NYU's Jay Rosen schools the press on the 21st century's Worldwide hierarchy in his latest post at Press Think entitled "The Downing Street Memo and the Court of Appeal in News Judgment":

"News judgment used to be king. If the press ruled against you, you just weren't news. But if you weren't news how would anyone know enough about you to contest the ruling? Today, the World Wide Web is the sovereign force, and journalists live and work according to its rules."

Rosen examines how the British press, aided by left-leaning bloggers and the heroic efforts of Congressman John Conyers, were able to finally get America's mainstream media to recognize the importance of the Downing Street minutes which were leaked nearly a month-and-a-half ago (and more keep coming: Ten Briefcases Full!).

Although the entire article is worth reading (and reading again) I'd like to draw attention to one particular sentence from Jay Rosen's wonderful article:

"For if the news judgment of journalists is not final anymore, this only reminds us that it was never good enough to be as final as once it was."

To tell the truth, I'm not sure that there ever was an "as once it was" time but there's no doubt that the standards of the press have fallen in recent years. This hold true for both sides: the right and the left (and everyone else to the left and the right of the "established" sides).

No. The blogosphere will never replace the mainstream media. But what we can do is influence the press, criticize them when necessary, disprove them with research, and condemn them or belittle them when they just don't seem to get it.

There really isn't anything included in the Downing Street minutes which wasn't known years ago, but the press didn't do its job. They allowed the Bush Administration to "fix" facts and helped promote "wild-eyed" claims that had no basis in reality (such as threats about Iraq's nuclear capabilities which were at odds with the factual evidence provided by the work of United Nations weapons inspectors).

To willfully protect access, the press allowed the Bush Administration (and Blair's regime) to conflate the war on terrorism with what any reasonable person realizes is mostly just an effort to secure the oil fields in the Middle East (not just Iraq; we had to pull our troops out of Saudi Arabia, and we needed somewhere nearby to station them).

Is impeachment lurking in the horizon? I'm not sure.

But I have little doubt that the Bush Administration will soon be forced to reveal more details about why and when it really went to war and why - for instance - that was more important than concentrating on the capture of Osama bin Laden and the rest of al Qaeda.

There probably isn't any chance that Bush (or Cheney or Rumsfeld) will be removed from office because of this...but that's not what impeachment is all about.
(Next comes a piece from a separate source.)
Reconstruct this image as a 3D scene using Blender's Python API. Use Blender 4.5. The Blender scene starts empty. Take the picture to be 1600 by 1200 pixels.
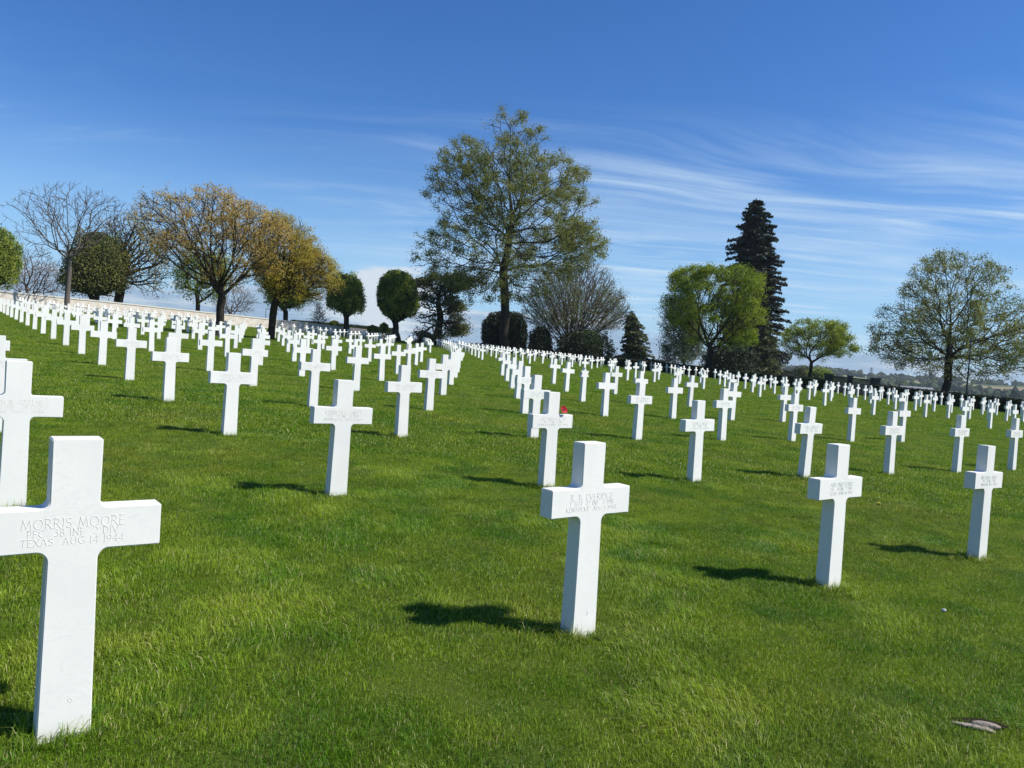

Don't forget...Clinton was impeached though he retained the presidency.

The more we push this, the more that intrepid politicians such as Congressman Conyers demand answers, the more that the mainstream media reports on this: the higher the chances that impeachment proceedings will commence.

All Americans - those with blogs, those that only read blogs, and those that take the time to care about the political world - should have a voice on what constitutes news in this country. The corporate consolidation of most of our media has done a lot to muffle our voices, but citizen journalism can play a big role in getting the press to take notice.

This wasn't the first time nor will it be near the last. But it's the organization of many on the left-leaning side of the blogosphere that helped make this happen. The right side of the blogosphere has done a far better job in pushing their stories and promoting each other. For many reasons, we haven't.

If the top bloggers for the left won't work with us, then we need to work with those that will.

Together we have tremendous power. Separate we are doomed to flail in the wind.

Let that be the lesson: united we stand, divided we flail.